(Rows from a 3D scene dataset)
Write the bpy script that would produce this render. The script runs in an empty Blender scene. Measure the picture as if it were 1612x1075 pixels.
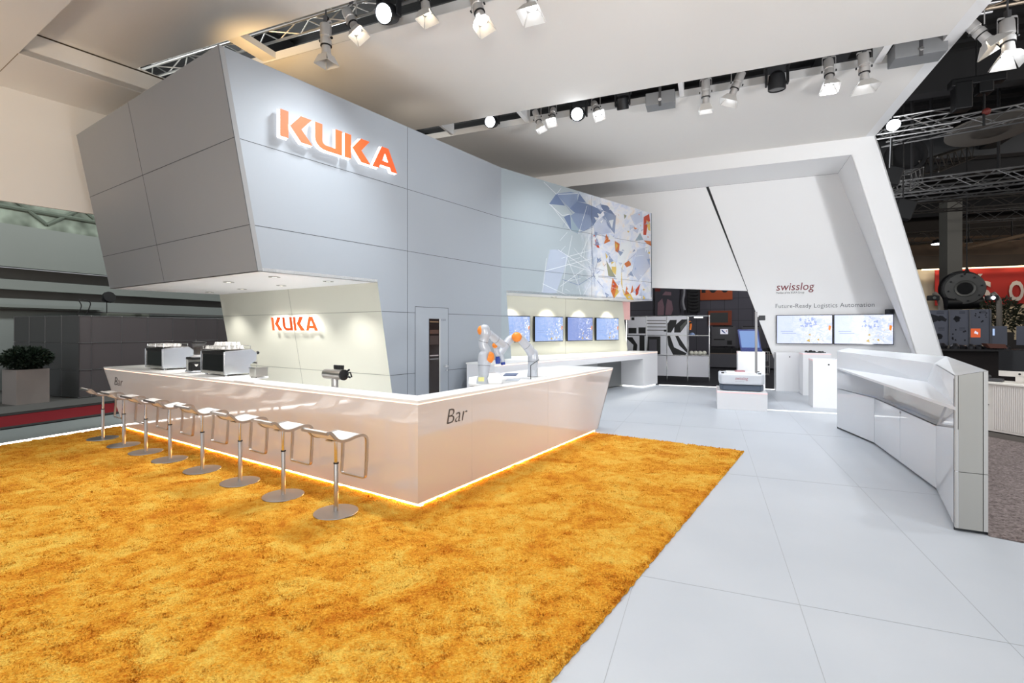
import bpy, bmesh, math, random
from mathutils import Vector, Matrix
random.seed(7)
S = bpy.context.scene
COL = S.collection
# ------------------------------------------------------------------ camera
F, CX, HY, HC = 768.0, 806.0, 519.0, 1.80        # focal length in pixels, principal point, eye height
cam = bpy.data.cameras.new('camera'); camo = bpy.data.objects.new('camera', cam); COL.objects.link(camo)
camo.location = (0, 0, HC); camo.rotation_euler = (math.pi/2, 0, 0)
cam.sensor_width = 36; cam.lens = 36*F/1612; cam.shift_y = -(537.5-HY)/1612; cam.clip_end = 300
S.camera = camo
# ------------------------------------------------------------------ view and world
S.view_settings.view_transform = 'Standard'; S.view_settings.look = 'None'
S.view_settings.gamma = 1; S.view_settings.exposure = 0.22; S.view_settings.use_curve_mapping = False
W = bpy.data.worlds.new('world'); S.world = W; W.use_nodes = True
bg = W.node_tree.nodes['Background']; bg.inputs[0].default_value = (0.93, 0.96, 1.0, 1); bg.inputs[1].default_value = 0.68
# ------------------------------------------------------------------ axes of the place
E1 = Vector((.9275, -.3737, 0)); E2 = Vector((.3737, .9275, 0))          # hall grid
def UV(u, v, z=0.0): return Vector((E1.x*u+E2.x*v, E1.y*u+E2.y*v, z))
def ray(px, py): return Vector(((px-CX)/F, 1, (HY-py)/F))
EYE = Vector((0, 0, HC))
def at(px, py, Y): return EYE + ray(px, py)*Y
def atz(px, py, z=0.0): d = ray(px, py); return EYE + d*((z-HC)/d.z)
def onpl(px, py, P, n): d = ray(px, py); return EYE + d*((P-EYE).dot(n)/d.dot(n))
def onv(px, py, v): return onpl(px, py, UV(0, v), E2)
def onu(px, py, u): return onpl(px, py, UV(u, 0), E1)
CB = Vector((-.938, 4.867, 0))                                            # bar corner on the floor
U1 = Vector((-.839, .544, 0)).normalized(); N1 = Vector((.544, .839, 0)).normalized()
U2 = Vector((.55, .835, 0)).normalized(); P2 = Vector((-.835, .55, 0)).normalized()
def BF(t, s, z=0.0): return CB + U1*t + N1*s + Vector((0, 0, z))
def RF(s, p, z=0.0): return CB + U2*s + P2*p + Vector((0, 0, z))
def bar_t(px, s):                                                         # where the line at offset s crosses column px
    r = (px-CX)/F; A = CB + N1*s
    return (r*A.y-A.x)/(U1.x-r*U1.y)
FD = Vector((.5953, .8035, 0)).normalized(); W0 = Vector((-1.99, 9.31, 0))  # long grey wall
FN = Vector((FD.y, -FD.x, 0))                                             # its outward normal
def WF(t, z=0.0, off=0.0): return W0 + FD*t + FN*off + Vector((0, 0, z))
UL = Vector((-.835, .55, 0)).normalized()
H1, H2 = 6.76, 6.34
UP = Vector((0, 0, 1))
# ------------------------------------------------------------------ lights: the rows of spotlights in the canopy gaps
def spot(loc, aim, power, col=(1, 1, 1), cone=120, blend=.8, r=.12):
    l = bpy.data.lights.new('spot', 'SPOT'); l.energy = power; l.color = col; l.spot_size = math.radians(cone)
    l.spot_blend = blend; l.shadow_soft_size = r
    o = bpy.data.objects.new('spot_light', l); COL.objects.link(o); o.location = loc
    d = (Vector(aim)-Vector(loc)); o.rotation_euler = d.to_track_quat('-Z', 'Y').to_euler(); o['kind'] = 'helper'
    return o
COOL = (.93, .97, 1); WARM = (1, .86, .68)
K = .56
for px, wm, pw in ((580, COOL, 520), (650, COOL, 760), (757, COOL, 900)):
    p = atz(px, 30, 6.35); p = UV(p.dot(E1), 6.32, 6.35)
    spot(p, (p.x-1.0, p.y-2.4, 0), pw*K, wm)
for u in (-2.7, -1.5, -0.3, 0.9, 2.1, 3.3):
    p = UV(u, 10.7, 6.3); spot(p, (p.x+.3, p.y+1.0, 0), 380*K, COOL)
for u in (-7.5, -4.5, -1.5, 1.5, 3.6):                                  # the rows nearer than the frame shows
    p = UV(u, 1.9, 6.3); spot(p, (p.x+.3, p.y+.2, 0), (420 if u < -2 else 300)*K, (1, .95, .88))
spot(UV(4.6, 6.2, 6.2), UV(5.3, 7.0, 0), 420*K, COOL)
spot(UV(4.3, 3.6, 6.2), UV(4.3, 4.6, 0), 320*K, COOL)
spot(UV(5.2, 9.5, 6.2), UV(3.0, 15.5, 2.6), 500*K, COOL)
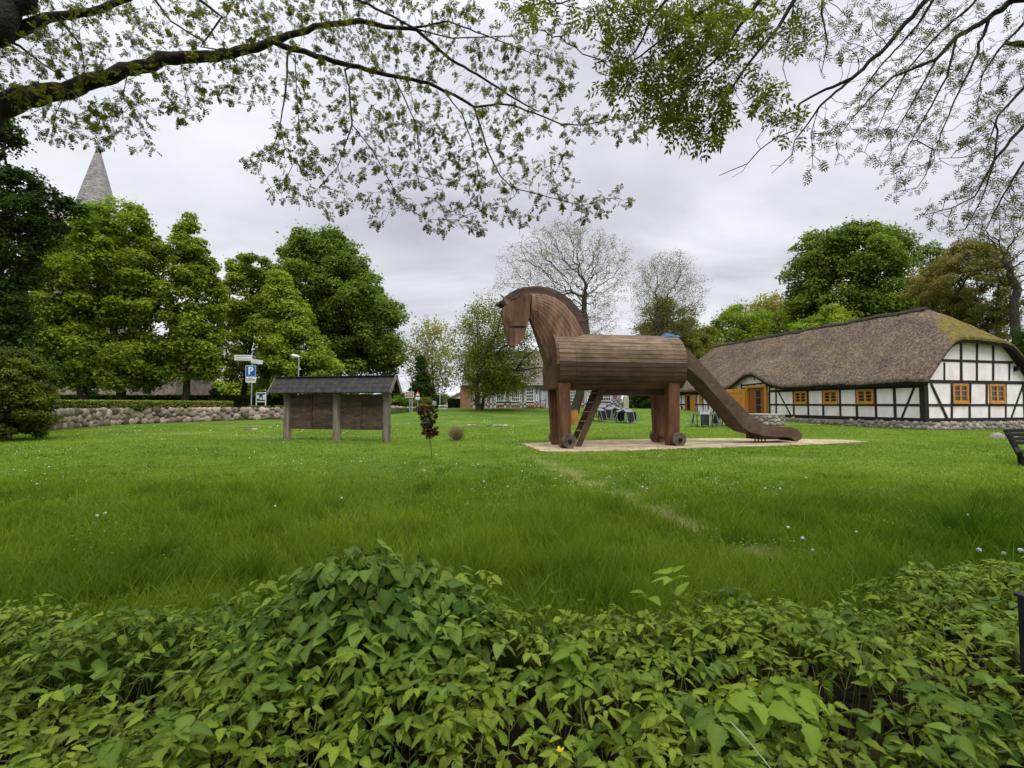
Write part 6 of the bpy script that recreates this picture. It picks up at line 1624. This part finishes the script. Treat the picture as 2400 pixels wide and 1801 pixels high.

THE REQUEST: Pictures in the records must not appear in the copy; transcribe everything else precisely.

RESULT OF THE EXERCISE:
Write the bpy script that would produce this render. The script runs in an empty Blender scene. Measure the picture as if it were 1612x1075 pixels.
import bpy, bmesh, math, random
from mathutils import Vector, Matrix
random.seed(7)
S = bpy.context.scene
COL = S.collection
# ------------------------------------------------------------------ camera
F, CX, HY, HC = 768.0, 806.0, 519.0, 1.80        # focal length in pixels, principal point, eye height
cam = bpy.data.cameras.new('camera'); camo = bpy.data.objects.new('camera', cam); COL.objects.link(camo)
camo.location = (0, 0, HC); camo.rotation_euler = (math.pi/2, 0, 0)
cam.sensor_width = 36; cam.lens = 36*F/1612; cam.shift_y = -(537.5-HY)/1612; cam.clip_end = 300
S.camera = camo
# ------------------------------------------------------------------ view and world
S.view_settings.view_transform = 'Standard'; S.view_settings.look = 'None'
S.view_settings.gamma = 1; S.view_settings.exposure = 0.22; S.view_settings.use_curve_mapping = False
W = bpy.data.worlds.new('world'); S.world = W; W.use_nodes = True
bg = W.node_tree.nodes['Background']; bg.inputs[0].default_value = (0.93, 0.96, 1.0, 1); bg.inputs[1].default_value = 0.68
# ------------------------------------------------------------------ axes of the place
E1 = Vector((.9275, -.3737, 0)); E2 = Vector((.3737, .9275, 0))          # hall grid
def UV(u, v, z=0.0): return Vector((E1.x*u+E2.x*v, E1.y*u+E2.y*v, z))
def ray(px, py): return Vector(((px-CX)/F, 1, (HY-py)/F))
EYE = Vector((0, 0, HC))
def at(px, py, Y): return EYE + ray(px, py)*Y
def atz(px, py, z=0.0): d = ray(px, py); return EYE + d*((z-HC)/d.z)
def onpl(px, py, P, n): d = ray(px, py); return EYE + d*((P-EYE).dot(n)/d.dot(n))
def onv(px, py, v): return onpl(px, py, UV(0, v), E2)
def onu(px, py, u): return onpl(px, py, UV(u, 0), E1)
CB = Vector((-.938, 4.867, 0))                                            # bar corner on the floor
U1 = Vector((-.839, .544, 0)).normalized(); N1 = Vector((.544, .839, 0)).normalized()
U2 = Vector((.55, .835, 0)).normalized(); P2 = Vector((-.835, .55, 0)).normalized()
def BF(t, s, z=0.0): return CB + U1*t + N1*s + Vector((0, 0, z))
def RF(s, p, z=0.0): return CB + U2*s + P2*p + Vector((0, 0, z))
def bar_t(px, s):                                                         # where the line at offset s crosses column px
    r = (px-CX)/F; A = CB + N1*s
    return (r*A.y-A.x)/(U1.x-r*U1.y)
FD = Vector((.5953, .8035, 0)).normalized(); W0 = Vector((-1.99, 9.31, 0))  # long grey wall
FN = Vector((FD.y, -FD.x, 0))                                             # its outward normal
def WF(t, z=0.0, off=0.0): return W0 + FD*t + FN*off + Vector((0, 0, z))
UL = Vector((-.835, .55, 0)).normalized()
H1, H2 = 6.76, 6.34
UP = Vector((0, 0, 1))
# ------------------------------------------------------------------ lights: the rows of spotlights in the canopy gaps
def spot(loc, aim, power, col=(1, 1, 1), cone=120, blend=.8, r=.12):
    l = bpy.data.lights.new('spot', 'SPOT'); l.energy = power; l.color = col; l.spot_size = math.radians(cone)
    l.spot_blend = blend; l.shadow_soft_size = r
    o = bpy.data.objects.new('spot_light', l); COL.objects.link(o); o.location = loc
    d = (Vector(aim)-Vector(loc)); o.rotation_euler = d.to_track_quat('-Z', 'Y').to_euler(); o['kind'] = 'helper'
    return o
COOL = (.93, .97, 1); WARM = (1, .86, .68)
K = .56
for px, wm, pw in ((580, COOL, 520), (650, COOL, 760), (757, COOL, 900)):
    p = atz(px, 30, 6.35); p = UV(p.dot(E1), 6.32, 6.35)
    spot(p, (p.x-1.0, p.y-2.4, 0), pw*K, wm)
for u in (-2.7, -1.5, -0.3, 0.9, 2.1, 3.3):
    p = UV(u, 10.7, 6.3); spot(p, (p.x+.3, p.y+1.0, 0), 380*K, COOL)
for u in (-7.5, -4.5, -1.5, 1.5, 3.6):                                  # the rows nearer than the frame shows
    p = UV(u, 1.9, 6.3); spot(p, (p.x+.3, p.y+.2, 0), (420 if u < -2 else 300)*K, (1, .95, .88))
spot(UV(4.6, 6.2, 6.2), UV(5.3, 7.0, 0), 420*K, COOL)
spot(UV(4.3, 3.6, 6.2), UV(4.3, 4.6, 0), 320*K, COOL)
spot(UV(5.2, 9.5, 6.2), UV(3.0, 15.5, 2.6), 500*K, COOL)
Write part 6 of the bpy script that recreates this picture. It picks up at line 1624. This part finishes the script. Treat the picture as 2400 pixels wide and 1801 pixels high.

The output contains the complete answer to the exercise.